Profitability was a key focus area for CFOs last year and it features prominently on their radar this year too, with 40% of attention being geared towards revenue improvement. Besides cost improvement projects, pricing and cash optimisation, several strategic themes are fuelling this agenda. For example, creating a commercial based team and tightening profitability by putting in place compliance and risk based controls has improved spend controls and profitability and margin protection has been implemented on the ground. CFOs will continue to explore innovative approaches to improve profitability. According to Mahadeo Karnik, CFO of Abbott India, one such approach is to “adopt a PE mindset” and reallocate investments towards the top 100 brands, which account for 80% of the business. Leverages such as sourcing, re-engineering of manufacturing processes, channel mix and customer segmentation remain valid.

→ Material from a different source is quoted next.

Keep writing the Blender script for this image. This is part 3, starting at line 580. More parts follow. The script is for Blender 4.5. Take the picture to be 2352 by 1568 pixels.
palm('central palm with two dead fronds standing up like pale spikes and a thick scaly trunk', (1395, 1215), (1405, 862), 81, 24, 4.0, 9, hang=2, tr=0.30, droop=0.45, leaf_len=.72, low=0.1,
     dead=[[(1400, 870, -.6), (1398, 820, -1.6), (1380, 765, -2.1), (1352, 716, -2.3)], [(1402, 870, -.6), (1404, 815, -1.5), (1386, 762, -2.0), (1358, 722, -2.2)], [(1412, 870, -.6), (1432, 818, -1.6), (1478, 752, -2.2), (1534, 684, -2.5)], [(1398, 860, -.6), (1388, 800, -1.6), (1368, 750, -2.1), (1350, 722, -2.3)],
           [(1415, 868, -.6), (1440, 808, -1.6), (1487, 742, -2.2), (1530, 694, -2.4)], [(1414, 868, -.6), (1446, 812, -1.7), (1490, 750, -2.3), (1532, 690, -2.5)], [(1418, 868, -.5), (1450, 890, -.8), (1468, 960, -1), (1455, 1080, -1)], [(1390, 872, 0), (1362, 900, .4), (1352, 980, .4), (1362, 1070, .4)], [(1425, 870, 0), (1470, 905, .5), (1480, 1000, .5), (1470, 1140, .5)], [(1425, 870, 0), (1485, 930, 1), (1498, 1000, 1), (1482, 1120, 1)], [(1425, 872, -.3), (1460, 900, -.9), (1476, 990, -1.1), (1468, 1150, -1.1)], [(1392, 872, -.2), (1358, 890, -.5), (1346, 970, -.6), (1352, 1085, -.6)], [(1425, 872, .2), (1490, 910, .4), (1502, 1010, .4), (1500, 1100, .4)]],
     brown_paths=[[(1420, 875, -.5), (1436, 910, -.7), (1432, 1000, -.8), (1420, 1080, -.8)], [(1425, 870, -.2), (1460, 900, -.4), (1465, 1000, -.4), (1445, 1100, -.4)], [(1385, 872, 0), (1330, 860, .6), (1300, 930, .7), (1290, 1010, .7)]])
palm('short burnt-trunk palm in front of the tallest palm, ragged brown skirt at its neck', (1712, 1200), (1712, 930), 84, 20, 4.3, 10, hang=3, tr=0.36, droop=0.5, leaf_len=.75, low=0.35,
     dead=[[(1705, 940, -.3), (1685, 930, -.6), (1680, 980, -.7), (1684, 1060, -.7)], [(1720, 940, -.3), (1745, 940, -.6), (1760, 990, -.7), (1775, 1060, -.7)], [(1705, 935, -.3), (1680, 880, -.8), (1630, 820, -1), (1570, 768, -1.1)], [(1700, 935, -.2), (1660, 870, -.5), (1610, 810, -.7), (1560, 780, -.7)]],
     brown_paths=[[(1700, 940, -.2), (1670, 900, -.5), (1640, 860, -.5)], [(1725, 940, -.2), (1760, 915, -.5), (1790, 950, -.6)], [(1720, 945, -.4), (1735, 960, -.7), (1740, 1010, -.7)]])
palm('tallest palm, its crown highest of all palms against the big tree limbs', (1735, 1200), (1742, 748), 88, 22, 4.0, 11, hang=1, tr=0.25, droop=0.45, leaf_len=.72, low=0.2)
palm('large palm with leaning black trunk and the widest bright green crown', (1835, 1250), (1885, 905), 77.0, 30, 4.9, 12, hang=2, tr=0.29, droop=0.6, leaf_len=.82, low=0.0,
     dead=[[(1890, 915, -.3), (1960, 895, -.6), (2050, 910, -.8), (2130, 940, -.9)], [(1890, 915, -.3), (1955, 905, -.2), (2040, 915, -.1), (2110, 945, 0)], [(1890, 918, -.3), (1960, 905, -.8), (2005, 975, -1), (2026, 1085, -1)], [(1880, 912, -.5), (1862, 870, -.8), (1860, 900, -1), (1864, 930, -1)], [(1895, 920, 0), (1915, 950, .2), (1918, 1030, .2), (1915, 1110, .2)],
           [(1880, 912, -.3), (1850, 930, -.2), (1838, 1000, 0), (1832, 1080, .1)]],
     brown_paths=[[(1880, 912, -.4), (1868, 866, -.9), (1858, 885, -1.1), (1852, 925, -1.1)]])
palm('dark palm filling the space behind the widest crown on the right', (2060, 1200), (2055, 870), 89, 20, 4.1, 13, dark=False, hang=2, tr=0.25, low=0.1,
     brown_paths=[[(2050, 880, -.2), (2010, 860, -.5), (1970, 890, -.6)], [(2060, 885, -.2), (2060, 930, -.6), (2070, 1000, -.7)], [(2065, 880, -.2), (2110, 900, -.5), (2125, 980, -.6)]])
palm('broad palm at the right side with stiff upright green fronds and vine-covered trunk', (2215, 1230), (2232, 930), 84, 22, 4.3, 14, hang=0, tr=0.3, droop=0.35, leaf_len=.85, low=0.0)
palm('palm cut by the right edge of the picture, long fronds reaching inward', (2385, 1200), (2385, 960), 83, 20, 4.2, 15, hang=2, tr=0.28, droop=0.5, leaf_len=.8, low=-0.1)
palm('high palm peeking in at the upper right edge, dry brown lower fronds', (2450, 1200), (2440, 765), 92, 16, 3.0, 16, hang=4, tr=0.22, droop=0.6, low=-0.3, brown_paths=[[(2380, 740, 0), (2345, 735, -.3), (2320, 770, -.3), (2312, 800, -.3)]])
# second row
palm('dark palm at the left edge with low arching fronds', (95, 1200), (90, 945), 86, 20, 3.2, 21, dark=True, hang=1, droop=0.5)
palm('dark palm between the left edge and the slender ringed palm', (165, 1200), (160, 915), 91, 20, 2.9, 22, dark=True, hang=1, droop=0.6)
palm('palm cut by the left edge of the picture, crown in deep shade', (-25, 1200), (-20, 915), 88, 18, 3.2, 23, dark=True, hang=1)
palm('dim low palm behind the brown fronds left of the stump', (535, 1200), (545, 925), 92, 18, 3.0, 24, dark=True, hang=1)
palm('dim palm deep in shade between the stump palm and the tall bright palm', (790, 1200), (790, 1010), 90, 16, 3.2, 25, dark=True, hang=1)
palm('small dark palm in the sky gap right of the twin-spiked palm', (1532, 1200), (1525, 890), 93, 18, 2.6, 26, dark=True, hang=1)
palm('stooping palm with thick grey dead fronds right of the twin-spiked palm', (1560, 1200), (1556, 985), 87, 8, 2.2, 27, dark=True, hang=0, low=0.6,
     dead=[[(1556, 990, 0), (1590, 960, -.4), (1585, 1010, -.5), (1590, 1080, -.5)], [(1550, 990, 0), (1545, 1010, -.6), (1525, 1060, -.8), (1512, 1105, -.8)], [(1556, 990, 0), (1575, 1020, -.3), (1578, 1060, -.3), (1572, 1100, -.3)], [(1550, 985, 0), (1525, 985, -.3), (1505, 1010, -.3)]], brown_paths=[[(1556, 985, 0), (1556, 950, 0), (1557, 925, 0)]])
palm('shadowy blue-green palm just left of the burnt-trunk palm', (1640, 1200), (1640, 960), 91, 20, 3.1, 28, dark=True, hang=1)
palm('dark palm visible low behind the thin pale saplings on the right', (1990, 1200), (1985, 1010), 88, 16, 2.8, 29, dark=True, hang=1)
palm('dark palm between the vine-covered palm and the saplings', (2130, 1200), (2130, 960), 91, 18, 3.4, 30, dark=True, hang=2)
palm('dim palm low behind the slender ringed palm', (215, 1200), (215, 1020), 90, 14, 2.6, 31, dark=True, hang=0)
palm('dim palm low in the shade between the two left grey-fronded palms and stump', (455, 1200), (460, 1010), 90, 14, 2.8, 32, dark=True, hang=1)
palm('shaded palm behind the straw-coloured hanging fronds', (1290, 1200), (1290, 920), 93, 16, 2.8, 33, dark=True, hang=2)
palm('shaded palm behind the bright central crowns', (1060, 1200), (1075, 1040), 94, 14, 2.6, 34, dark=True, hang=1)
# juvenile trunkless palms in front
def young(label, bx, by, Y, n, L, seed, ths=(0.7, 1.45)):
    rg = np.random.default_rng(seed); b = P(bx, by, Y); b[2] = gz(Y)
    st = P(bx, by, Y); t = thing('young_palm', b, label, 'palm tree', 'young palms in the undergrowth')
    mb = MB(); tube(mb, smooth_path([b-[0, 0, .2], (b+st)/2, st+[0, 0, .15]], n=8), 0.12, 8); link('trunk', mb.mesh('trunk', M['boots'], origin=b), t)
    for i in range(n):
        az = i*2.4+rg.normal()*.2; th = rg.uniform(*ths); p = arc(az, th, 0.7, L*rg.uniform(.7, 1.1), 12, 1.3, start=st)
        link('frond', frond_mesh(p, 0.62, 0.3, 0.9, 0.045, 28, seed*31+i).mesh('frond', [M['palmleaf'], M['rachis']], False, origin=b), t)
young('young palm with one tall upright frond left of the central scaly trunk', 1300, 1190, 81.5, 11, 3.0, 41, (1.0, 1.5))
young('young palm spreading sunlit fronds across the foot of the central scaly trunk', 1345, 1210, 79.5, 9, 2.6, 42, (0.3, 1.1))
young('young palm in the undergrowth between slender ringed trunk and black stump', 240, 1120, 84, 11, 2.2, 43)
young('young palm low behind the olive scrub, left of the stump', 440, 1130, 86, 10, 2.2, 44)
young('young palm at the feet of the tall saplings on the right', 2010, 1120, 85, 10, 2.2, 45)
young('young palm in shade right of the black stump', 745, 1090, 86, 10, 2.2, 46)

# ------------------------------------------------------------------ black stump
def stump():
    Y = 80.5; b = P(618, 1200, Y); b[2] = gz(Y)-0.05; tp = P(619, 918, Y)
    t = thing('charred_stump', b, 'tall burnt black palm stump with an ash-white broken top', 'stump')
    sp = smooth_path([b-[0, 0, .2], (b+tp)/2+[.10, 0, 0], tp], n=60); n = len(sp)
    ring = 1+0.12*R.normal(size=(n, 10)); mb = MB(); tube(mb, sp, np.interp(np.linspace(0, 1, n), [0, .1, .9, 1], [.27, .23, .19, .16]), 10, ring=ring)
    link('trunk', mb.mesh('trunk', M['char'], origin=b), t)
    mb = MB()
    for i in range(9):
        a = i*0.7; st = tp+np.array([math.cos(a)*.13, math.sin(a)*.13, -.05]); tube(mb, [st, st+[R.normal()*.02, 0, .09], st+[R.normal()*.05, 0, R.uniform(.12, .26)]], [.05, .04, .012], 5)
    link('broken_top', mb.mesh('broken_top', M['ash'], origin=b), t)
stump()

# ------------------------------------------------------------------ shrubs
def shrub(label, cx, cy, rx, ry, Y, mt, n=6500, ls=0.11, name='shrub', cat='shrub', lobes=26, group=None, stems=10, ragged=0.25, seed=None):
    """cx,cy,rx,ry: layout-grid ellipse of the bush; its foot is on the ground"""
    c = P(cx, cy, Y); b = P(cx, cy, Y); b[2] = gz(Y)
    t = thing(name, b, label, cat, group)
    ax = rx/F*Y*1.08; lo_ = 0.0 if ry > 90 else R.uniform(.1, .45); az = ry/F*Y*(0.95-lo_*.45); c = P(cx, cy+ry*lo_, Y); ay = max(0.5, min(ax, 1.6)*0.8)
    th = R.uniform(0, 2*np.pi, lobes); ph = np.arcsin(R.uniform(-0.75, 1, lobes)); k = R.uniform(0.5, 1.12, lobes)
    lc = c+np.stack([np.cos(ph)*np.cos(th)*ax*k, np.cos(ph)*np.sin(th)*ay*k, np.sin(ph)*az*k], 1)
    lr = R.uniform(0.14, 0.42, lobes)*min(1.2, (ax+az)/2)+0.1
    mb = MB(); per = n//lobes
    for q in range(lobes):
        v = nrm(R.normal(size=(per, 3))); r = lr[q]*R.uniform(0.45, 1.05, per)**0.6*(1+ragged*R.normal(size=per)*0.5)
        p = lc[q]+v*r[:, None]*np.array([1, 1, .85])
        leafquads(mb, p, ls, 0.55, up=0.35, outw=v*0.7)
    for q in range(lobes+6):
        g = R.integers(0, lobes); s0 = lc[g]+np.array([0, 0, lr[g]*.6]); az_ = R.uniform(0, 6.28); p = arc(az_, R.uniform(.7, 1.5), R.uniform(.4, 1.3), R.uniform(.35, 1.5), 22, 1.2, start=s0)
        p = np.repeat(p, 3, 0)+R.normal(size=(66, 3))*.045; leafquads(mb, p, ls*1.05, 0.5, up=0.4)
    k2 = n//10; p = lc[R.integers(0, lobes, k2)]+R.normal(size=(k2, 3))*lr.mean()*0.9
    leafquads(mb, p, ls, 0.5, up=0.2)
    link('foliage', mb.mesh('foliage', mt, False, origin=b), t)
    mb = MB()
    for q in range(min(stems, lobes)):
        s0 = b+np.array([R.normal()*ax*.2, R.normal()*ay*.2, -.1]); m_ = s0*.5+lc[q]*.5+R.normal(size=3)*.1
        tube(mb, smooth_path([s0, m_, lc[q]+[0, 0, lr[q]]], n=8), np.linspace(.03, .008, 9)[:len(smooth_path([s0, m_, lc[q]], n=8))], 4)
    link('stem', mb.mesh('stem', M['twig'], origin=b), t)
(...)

Like profitability, growth continues to be a concern for CFOs, taking up 25-30% of their time this year. According to veteran CFO headhunter Saroja Ramadhurai, who heads Resource Bridge's CFO practice, an interesting development is seeing more mature CFOs step into more strategic roles with a focus on growth. For example, Coromandel International's Jayashree Satagopan has been given the responsibilities of Chief Growth Officer in addition to her previous role as Group CFO. Additionally, companies continue to leverage M&A to introduce new products, enter value-added segments, and expand their presence in export markets. In all of this, CFOs are expected to play a key role this year.
CFOs today are seen more as facilitators and business leaders, rather than sounding boards and advisors. “Overall, the next few years are shaping up to be exciting for CFOs, with those who can strategically respond to changing demands likely to be given more exciting responsibilities,” says Saroja.